**Exercise directions**
Lines holding the string "writing" are the ones to copy from this listing.

**Dataset content**
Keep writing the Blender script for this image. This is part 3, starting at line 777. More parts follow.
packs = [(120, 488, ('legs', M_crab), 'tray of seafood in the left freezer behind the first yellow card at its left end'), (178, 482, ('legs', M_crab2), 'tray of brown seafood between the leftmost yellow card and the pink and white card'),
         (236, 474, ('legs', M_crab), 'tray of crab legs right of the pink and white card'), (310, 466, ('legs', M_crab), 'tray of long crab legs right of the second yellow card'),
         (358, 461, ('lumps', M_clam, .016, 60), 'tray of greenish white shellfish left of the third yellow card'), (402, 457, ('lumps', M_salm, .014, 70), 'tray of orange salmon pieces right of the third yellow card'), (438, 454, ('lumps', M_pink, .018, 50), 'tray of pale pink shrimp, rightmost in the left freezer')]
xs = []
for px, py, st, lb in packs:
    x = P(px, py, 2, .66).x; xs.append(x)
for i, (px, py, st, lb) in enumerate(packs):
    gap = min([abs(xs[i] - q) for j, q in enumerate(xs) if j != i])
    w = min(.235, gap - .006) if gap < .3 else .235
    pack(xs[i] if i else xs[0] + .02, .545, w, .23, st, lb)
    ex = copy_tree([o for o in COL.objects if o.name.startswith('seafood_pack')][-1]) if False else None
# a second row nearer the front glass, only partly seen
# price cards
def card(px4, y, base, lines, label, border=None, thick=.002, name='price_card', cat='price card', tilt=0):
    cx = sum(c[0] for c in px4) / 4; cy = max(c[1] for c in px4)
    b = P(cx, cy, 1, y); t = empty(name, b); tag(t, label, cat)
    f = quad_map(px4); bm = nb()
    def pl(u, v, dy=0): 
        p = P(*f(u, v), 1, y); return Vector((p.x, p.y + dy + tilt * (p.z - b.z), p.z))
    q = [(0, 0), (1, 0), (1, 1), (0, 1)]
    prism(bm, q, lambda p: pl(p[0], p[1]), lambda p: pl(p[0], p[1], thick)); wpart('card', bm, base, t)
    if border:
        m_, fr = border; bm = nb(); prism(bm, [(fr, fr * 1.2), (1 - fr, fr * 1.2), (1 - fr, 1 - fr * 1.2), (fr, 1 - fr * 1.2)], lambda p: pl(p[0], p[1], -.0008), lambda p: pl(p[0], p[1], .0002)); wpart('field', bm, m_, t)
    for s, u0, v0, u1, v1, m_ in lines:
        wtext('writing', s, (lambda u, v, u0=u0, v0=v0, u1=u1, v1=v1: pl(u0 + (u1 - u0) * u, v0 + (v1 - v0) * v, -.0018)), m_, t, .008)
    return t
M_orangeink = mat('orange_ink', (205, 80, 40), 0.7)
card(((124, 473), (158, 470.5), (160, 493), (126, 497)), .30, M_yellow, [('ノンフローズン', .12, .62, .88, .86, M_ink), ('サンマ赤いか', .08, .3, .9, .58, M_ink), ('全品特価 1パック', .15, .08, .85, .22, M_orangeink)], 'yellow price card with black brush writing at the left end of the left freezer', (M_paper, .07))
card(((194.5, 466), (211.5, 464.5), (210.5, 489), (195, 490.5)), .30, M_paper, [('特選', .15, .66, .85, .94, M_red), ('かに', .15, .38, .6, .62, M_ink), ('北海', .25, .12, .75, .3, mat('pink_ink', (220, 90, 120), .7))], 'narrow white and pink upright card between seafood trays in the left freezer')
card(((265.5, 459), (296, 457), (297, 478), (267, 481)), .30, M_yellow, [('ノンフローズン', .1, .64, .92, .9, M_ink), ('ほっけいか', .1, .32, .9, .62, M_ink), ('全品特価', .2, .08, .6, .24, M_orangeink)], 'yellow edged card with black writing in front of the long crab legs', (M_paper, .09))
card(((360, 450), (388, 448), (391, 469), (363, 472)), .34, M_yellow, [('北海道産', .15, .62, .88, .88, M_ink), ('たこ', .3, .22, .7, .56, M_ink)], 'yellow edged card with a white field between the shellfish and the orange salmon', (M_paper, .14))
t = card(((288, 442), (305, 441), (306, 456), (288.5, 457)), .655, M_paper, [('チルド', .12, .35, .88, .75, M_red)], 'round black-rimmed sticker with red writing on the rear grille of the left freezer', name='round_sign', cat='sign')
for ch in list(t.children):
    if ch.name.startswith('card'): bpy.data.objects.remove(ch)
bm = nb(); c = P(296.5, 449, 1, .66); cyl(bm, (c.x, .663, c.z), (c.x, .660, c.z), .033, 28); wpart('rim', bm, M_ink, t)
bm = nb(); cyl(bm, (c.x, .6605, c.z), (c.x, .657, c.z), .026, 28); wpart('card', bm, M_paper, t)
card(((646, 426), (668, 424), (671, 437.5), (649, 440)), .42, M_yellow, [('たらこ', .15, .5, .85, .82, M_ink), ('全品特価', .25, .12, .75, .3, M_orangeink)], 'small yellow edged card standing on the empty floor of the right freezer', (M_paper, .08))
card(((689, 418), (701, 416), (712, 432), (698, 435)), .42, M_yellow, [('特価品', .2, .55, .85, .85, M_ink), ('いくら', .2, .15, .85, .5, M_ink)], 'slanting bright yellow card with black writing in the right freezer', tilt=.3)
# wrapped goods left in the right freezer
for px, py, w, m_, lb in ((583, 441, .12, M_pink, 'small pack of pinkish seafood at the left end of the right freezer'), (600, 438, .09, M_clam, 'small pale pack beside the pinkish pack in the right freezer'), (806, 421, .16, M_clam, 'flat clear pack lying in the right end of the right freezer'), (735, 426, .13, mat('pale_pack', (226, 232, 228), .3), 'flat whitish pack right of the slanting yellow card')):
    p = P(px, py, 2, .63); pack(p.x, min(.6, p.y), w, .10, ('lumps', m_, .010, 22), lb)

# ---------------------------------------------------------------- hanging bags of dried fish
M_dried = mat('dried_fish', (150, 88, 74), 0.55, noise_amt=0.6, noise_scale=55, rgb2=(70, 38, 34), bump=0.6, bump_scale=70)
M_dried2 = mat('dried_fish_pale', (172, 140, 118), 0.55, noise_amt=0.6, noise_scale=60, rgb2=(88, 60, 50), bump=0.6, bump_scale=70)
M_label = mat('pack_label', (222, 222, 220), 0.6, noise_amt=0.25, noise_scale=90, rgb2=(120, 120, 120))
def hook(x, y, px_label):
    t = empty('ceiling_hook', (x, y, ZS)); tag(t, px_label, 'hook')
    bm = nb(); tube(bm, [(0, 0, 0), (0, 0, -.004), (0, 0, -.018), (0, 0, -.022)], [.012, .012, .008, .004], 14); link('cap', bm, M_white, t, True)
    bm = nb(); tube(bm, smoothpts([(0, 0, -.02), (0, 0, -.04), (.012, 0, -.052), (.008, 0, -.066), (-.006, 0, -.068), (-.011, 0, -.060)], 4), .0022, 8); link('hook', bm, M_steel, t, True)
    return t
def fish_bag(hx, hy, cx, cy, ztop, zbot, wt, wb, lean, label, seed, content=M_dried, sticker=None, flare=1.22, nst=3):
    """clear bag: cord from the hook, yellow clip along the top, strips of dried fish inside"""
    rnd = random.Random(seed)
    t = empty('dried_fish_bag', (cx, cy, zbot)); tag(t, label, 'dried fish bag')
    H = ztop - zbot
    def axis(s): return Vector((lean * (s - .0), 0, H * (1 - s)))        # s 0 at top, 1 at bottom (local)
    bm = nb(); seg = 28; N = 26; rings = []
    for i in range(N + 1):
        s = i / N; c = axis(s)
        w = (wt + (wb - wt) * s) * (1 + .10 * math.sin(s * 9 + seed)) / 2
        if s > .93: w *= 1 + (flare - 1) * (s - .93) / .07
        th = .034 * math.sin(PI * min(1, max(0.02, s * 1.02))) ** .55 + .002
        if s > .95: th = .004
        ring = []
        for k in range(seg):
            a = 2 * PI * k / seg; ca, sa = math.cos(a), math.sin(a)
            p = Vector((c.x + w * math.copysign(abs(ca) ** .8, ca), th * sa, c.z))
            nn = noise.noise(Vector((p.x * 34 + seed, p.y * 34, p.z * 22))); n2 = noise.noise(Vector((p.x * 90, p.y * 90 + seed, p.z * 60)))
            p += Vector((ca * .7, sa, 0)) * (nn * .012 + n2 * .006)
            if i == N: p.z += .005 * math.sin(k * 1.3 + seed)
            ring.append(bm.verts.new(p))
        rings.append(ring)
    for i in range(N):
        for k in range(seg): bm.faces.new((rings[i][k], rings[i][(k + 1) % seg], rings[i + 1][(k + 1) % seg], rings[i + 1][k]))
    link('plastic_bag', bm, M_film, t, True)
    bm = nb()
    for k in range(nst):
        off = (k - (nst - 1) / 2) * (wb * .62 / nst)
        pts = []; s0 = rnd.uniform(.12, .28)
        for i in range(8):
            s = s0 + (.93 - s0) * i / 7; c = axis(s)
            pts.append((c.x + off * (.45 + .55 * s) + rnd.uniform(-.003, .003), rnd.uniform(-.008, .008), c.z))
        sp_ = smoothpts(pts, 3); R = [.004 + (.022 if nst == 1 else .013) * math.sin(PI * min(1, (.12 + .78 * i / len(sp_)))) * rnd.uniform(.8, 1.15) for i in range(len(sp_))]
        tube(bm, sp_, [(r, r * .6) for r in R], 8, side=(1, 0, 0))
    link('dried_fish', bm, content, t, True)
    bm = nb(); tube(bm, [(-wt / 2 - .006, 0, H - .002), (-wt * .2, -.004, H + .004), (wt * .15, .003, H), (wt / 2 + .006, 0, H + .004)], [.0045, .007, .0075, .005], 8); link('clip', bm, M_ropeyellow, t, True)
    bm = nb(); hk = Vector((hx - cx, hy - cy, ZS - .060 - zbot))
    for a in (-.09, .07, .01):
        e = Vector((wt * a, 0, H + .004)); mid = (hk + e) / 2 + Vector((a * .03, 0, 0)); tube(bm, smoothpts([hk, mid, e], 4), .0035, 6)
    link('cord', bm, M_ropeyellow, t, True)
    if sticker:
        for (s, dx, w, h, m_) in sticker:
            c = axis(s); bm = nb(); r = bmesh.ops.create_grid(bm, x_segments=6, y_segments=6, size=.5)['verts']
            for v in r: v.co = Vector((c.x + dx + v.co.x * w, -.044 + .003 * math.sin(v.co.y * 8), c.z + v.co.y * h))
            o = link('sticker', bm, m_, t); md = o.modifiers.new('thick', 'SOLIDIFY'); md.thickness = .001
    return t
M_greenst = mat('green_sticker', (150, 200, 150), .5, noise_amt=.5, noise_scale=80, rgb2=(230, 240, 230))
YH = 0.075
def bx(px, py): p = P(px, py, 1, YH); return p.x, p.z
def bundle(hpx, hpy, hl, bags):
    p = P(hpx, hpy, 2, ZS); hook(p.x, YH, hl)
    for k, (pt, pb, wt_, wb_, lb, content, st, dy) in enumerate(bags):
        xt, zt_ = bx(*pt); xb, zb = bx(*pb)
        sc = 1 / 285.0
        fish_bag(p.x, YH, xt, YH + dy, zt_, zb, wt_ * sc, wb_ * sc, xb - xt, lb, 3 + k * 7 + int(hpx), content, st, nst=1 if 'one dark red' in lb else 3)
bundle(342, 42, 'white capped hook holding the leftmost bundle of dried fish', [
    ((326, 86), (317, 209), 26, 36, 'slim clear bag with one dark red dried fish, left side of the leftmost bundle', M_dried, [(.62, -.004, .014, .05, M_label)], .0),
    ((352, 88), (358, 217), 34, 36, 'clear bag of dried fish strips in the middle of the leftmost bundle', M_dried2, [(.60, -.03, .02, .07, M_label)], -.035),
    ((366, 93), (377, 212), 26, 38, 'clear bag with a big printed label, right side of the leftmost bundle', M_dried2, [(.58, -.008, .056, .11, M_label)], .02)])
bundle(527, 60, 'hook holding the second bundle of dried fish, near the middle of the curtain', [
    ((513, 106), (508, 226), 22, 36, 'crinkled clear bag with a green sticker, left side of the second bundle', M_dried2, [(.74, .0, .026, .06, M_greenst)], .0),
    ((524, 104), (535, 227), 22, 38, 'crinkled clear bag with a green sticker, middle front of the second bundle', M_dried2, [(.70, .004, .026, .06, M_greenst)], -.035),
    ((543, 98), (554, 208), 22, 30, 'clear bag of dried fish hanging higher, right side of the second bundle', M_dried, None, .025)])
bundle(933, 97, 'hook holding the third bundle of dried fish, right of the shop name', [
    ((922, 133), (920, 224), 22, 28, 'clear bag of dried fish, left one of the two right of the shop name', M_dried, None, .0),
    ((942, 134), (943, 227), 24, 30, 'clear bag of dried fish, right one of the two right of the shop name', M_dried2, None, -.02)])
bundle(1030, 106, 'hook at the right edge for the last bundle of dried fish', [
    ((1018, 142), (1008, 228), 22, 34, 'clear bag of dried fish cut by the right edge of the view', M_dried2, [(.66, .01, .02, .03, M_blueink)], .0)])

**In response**
Keep writing the Blender script for this image. This is part 3, starting at line 777. More parts follow.
        wtext('writing', s, (lambda u, v, u0=u0, v0=v0, u1=u1, v1=v1: pl(u0 + (u1 - u0) * u, v0 + (v1 - v0) * v, -.0018)), m_, t, .008)
card(((124, 473), (158, 470.5), (160, 493), (126, 497)), .30, M_yellow, [('ノンフローズン', .12, .62, .88, .86, M_ink), ('サンマ赤いか', .08, .3, .9, .58, M_ink), ('全品特価 1パック', .15, .08, .85, .22, M_orangeink)], 'yellow price card with black brush writing at the left end of the left freezer', (M_paper, .07))
card(((265.5, 459), (296, 457), (297, 478), (267, 481)), .30, M_yellow, [('ノンフローズン', .1, .64, .92, .9, M_ink), ('ほっけいか', .1, .32, .9, .62, M_ink), ('全品特価', .2, .08, .6, .24, M_orangeink)], 'yellow edged card with black writing in front of the long crab legs', (M_paper, .09))
t = card(((288, 442), (305, 441), (306, 456), (288.5, 457)), .655, M_paper, [('チルド', .12, .35, .88, .75, M_red)], 'round black-rimmed sticker with red writing on the rear grille of the left freezer', name='round_sign', cat='sign')
card(((689, 418), (701, 416), (712, 432), (698, 435)), .42, M_yellow, [('特価品', .2, .55, .85, .85, M_ink), ('いくら', .2, .15, .85, .5, M_ink)], 'slanting bright yellow card with black writing in the right freezer', tilt=.3)